Return all of the data exactly as given.

________

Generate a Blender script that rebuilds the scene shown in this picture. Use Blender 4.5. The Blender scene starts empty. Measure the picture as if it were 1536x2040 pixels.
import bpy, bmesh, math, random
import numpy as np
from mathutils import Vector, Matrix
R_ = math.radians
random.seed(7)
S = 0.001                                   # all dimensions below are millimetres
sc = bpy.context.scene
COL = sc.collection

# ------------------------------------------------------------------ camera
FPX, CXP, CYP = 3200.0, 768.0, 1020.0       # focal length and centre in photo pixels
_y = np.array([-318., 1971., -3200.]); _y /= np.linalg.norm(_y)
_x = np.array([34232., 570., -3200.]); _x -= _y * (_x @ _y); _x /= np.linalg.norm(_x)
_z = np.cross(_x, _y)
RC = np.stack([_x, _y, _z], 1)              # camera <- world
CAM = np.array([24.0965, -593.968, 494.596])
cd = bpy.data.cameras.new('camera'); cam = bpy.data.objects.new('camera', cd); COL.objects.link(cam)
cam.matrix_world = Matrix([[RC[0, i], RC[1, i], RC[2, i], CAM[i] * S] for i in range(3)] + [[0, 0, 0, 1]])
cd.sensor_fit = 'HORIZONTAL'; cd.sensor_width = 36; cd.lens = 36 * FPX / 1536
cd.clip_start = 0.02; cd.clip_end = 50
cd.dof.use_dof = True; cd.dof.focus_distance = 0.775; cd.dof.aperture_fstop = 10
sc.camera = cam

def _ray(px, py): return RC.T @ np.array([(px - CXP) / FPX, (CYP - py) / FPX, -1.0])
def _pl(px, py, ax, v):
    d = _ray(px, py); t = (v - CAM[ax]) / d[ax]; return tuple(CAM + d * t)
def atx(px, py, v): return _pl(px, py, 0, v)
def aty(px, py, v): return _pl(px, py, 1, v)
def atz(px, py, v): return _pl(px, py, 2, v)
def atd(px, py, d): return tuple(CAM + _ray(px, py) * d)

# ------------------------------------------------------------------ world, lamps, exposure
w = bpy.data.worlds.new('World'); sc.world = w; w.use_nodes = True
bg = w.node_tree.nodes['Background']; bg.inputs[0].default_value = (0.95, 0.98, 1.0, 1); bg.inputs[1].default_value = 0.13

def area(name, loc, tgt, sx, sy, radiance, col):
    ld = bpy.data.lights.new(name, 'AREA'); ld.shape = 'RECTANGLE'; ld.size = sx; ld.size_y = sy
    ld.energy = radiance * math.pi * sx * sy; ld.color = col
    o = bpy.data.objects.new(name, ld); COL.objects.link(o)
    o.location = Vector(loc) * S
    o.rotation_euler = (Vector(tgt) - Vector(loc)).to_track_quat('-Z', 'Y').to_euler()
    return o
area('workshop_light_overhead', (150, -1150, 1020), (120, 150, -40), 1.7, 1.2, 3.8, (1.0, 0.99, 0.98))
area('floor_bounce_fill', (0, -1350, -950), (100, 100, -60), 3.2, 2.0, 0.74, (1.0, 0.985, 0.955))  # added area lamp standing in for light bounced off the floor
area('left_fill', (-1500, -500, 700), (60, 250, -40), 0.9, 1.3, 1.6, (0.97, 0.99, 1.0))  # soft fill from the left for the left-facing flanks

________

_Solution to this problem_:
Generate a Blender script that rebuilds the scene shown in this picture. Use Blender 4.5. The Blender scene starts empty. Measure the picture as if it were 1536x2040 pixels.
import bpy, bmesh, math, random
import numpy as np
from mathutils import Vector, Matrix
R_ = math.radians
random.seed(7)
S = 0.001                                   # all dimensions below are millimetres
sc = bpy.context.scene
COL = sc.collection

# ------------------------------------------------------------------ camera
FPX, CXP, CYP = 3200.0, 768.0, 1020.0       # focal length and centre in photo pixels
_y = np.array([-318., 1971., -3200.]); _y /= np.linalg.norm(_y)
_x = np.array([34232., 570., -3200.]); _x -= _y * (_x @ _y); _x /= np.linalg.norm(_x)
_z = np.cross(_x, _y)
RC = np.stack([_x, _y, _z], 1)              # camera <- world
CAM = np.array([24.0965, -593.968, 494.596])
cd = bpy.data.cameras.new('camera'); cam = bpy.data.objects.new('camera', cd); COL.objects.link(cam)
cam.matrix_world = Matrix([[RC[0, i], RC[1, i], RC[2, i], CAM[i] * S] for i in range(3)] + [[0, 0, 0, 1]])
cd.sensor_fit = 'HORIZONTAL'; cd.sensor_width = 36; cd.lens = 36 * FPX / 1536
cd.clip_start = 0.02; cd.clip_end = 50
cd.dof.use_dof = True; cd.dof.focus_distance = 0.775; cd.dof.aperture_fstop = 10
sc.camera = cam

def _ray(px, py): return RC.T @ np.array([(px - CXP) / FPX, (CYP - py) / FPX, -1.0])
def _pl(px, py, ax, v):
    d = _ray(px, py); t = (v - CAM[ax]) / d[ax]; return tuple(CAM + d * t)
def atx(px, py, v): return _pl(px, py, 0, v)
def aty(px, py, v): return _pl(px, py, 1, v)
def atz(px, py, v): return _pl(px, py, 2, v)
def atd(px, py, d): return tuple(CAM + _ray(px, py) * d)

# ------------------------------------------------------------------ world, lamps, exposure
w = bpy.data.worlds.new('World'); sc.world = w; w.use_nodes = True
bg = w.node_tree.nodes['Background']; bg.inputs[0].default_value = (0.95, 0.98, 1.0, 1); bg.inputs[1].default_value = 0.13

def area(name, loc, tgt, sx, sy, radiance, col):
    ld = bpy.data.lights.new(name, 'AREA'); ld.shape = 'RECTANGLE'; ld.size = sx; ld.size_y = sy
    ld.energy = radiance * math.pi * sx * sy; ld.color = col
    o = bpy.data.objects.new(name, ld); COL.objects.link(o)
    o.location = Vector(loc) * S
    o.rotation_euler = (Vector(tgt) - Vector(loc)).to_track_quat('-Z', 'Y').to_euler()
    return o
area('workshop_light_overhead', (150, -1150, 1020), (120, 150, -40), 1.7, 1.2, 3.8, (1.0, 0.99, 0.98))
area('floor_bounce_fill', (0, -1350, -950), (100, 100, -60), 3.2, 2.0, 0.74, (1.0, 0.985, 0.955))  # added area lamp standing in for light bounced off the floor
area('left_fill', (-1500, -500, 700), (60, 250, -40), 0.9, 1.3, 1.6, (0.97, 0.99, 1.0))  # soft fill from the left for the left-facing flanks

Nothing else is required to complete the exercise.